[ltp] Showkeys -s

Tod Harter linux-thinkpad@www.bm-soft.com
Tue, 18 Jun 2002 13:22:05 -0400

On Tuesday 18 June 2002 12:11, Eric Jorgensen wrote:

To give people a little bit of background on the PC keyboard architecture...

First of all you have the keyboard itself. The keyboard is essentially a 
matrix of switches such that when a key is depressed 2 bits are set in a 
register in a controller on the keyboard itself, one representing the row and 
the other the column of the key pressed. The keyboard's controller forwards 
these "scan codes" via a serial interface to an 8080 based microcontroller on 
the mainboard which translates them into "raw keycodes", adds them to a fifo, 
and generates an interrupt to the system. The code for doing all this is in 
the so-called "keyboard bios", which on older desktops was its own chip, as 
many may recall. These events represent both presses and releases of keys.

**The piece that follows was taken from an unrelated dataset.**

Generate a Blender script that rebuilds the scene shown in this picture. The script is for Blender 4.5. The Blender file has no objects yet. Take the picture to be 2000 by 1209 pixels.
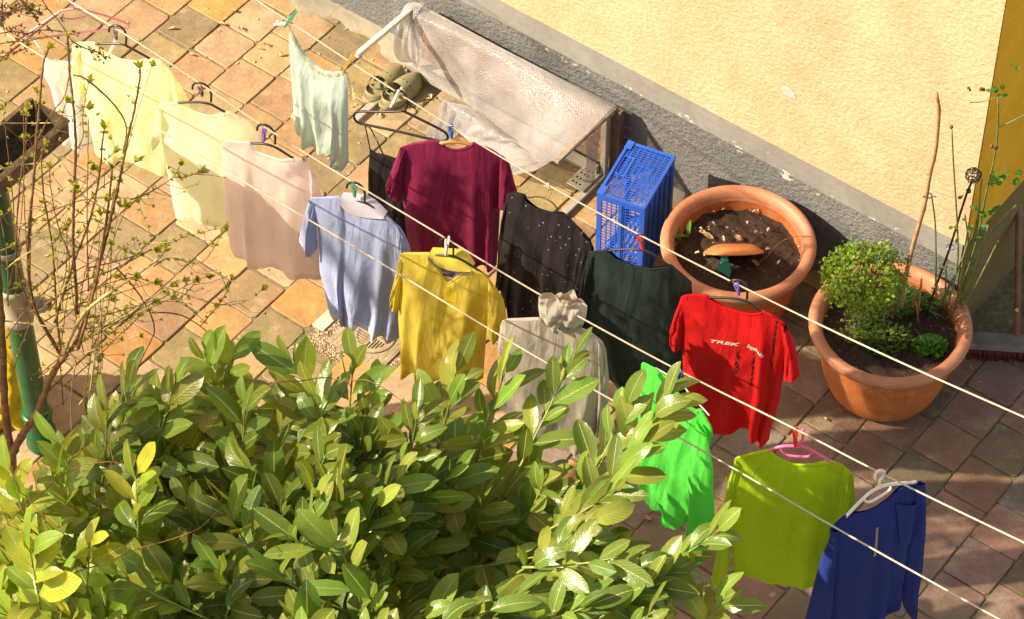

In DOS at least the system bios contains a keyboard driver which handles the 
keyboard interrupt, reads the raw keycodes, and uses a "keymap" to translate 
them into the familiar keycodes most programmers are familiar with. This 
mechanism allows one to substitute different translations for various types 
of keyboard. In Linux (or other modern OS) there is a similar keyboard driver 
built in to do the same sort of thing. After that you get into X's 
translation of keyboard input codes from the driver into X windows events, 

Now, if a key is integrated into this mechanism, then in theory at least it 
should be possible to use the keyboard driver to sense the pressing and 
releasing of that key. However there is nothing to say that a button attached 
to your computer is integrated as part of the keyboard.... In point of fact 
its unlikely that the "grey buttons" work that way at all. Only IBM seemingly 
knows WHAT they do, and they aren't telling...

As for the thinkpad key, its hard to say why you get a shiftrelease event 
when you use it with the leftshift key, but there could be a number of 
reasons, such as the keyboard controller chip is getting some sort of 
interrupt from the keyboard when its pressed, but its not propagated as a 
keycode, yet thats enough to make it think you released the shift key.

The situation with the Fn key is that it is most likely showing up as a 
"modifier" of some sort. Its really up to the keyboard controller to decide 
how to handle that, and one assumes the keyboard bios does SOMETHING with it, 
we just don't know what...

> On Tue, 18 Jun 2002 11:30:24 +0200 (MEST)
> ZeiMoT <zeimot@astrakan.hig.se> wrote:
> > Running
> > showkey -s
> > and then pressing and releasing the left shift button
> > gives:
> > 0x2a 0xaa
> >
> > Holdning the left shift a little longer before releasing gives a lot of
> > 0x2a ended with a 0xaa
> >
> > Well, I tried to Press the Thinkpad, the Volume- Volume+ and the Mute
> > buttons, as expected, they gave no response.
> >
> > Holding the shift key down and then pressing the thinkpad button gave the
> > same result as pressing and releasing the shift key. The same goes with
> > the Volume- Volume+ and Mute buttons.
> >
> > Oh, so those keys interfere with the keyboard presses, thus, one might
> > think that they are really keys that affects the keyboard scancodes but
> > not in a way that we know how to read, right?
> >
> > But why does the pressing-left-shift and thinkpad button produce a
> > leftshiftpress and a leftshiftrelease? and then when I release the
> > leftshiftkey it produces a leftshiftkeyrelease scancode: 0xaa . ?
> >
> > Is it possible that IBM has made a new set of Double scancodes that is
> > not take in to count by the kernel? Are there any scancode values that
> > are not read by the kernel?
> 	No, the situation is that on many thinkpads (such as the X21 i'm using at
> the moment) the special keys are on or near the thinkpad but they don't
> return a scan code at all. I suspect that their functions are autonomously
> handled by the embedded controller.